• Task to carry out
Copy each line of the data below with the word "picture".

-- begin Given entries --

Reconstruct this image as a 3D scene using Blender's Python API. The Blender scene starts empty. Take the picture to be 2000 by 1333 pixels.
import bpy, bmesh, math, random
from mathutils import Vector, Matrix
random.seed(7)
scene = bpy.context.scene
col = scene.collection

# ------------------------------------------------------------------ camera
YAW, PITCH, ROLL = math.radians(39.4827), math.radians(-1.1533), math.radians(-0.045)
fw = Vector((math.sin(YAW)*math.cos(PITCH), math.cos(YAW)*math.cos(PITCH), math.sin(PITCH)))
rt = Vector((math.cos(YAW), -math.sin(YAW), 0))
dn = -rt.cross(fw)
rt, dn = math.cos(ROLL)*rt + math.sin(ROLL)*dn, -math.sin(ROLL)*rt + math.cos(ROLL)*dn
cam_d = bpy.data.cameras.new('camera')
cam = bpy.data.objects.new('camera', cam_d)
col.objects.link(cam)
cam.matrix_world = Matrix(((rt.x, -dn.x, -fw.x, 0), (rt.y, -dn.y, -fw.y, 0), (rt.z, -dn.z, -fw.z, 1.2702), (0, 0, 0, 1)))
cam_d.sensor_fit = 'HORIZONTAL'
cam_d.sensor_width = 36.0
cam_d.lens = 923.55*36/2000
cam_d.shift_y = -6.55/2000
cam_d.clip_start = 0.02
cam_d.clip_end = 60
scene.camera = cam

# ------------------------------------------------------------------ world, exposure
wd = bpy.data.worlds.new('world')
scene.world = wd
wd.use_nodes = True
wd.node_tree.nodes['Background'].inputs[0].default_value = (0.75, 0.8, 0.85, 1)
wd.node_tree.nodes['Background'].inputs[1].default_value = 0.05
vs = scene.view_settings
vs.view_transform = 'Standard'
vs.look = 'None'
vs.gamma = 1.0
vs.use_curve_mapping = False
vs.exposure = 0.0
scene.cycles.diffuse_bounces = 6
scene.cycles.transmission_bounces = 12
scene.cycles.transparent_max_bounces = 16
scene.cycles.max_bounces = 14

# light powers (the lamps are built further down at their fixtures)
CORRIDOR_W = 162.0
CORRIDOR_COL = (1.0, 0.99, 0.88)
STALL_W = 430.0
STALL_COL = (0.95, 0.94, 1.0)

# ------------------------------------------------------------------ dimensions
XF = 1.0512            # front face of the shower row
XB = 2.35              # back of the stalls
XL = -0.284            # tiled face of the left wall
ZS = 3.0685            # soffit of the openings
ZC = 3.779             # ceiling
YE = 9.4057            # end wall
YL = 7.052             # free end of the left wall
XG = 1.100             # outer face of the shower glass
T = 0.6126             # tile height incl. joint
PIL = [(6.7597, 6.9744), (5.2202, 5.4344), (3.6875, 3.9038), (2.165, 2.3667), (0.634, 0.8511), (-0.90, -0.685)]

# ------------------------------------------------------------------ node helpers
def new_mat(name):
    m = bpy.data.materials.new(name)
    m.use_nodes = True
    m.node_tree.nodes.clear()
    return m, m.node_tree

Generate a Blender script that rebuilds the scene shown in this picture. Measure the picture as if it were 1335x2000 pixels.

-- end Given entries --

• Exercise result
Reconstruct this image as a 3D scene using Blender's Python API. The Blender scene starts empty. Take the picture to be 2000 by 1333 pixels.
Generate a Blender script that rebuilds the scene shown in this picture. Measure the picture as if it were 1335x2000 pixels.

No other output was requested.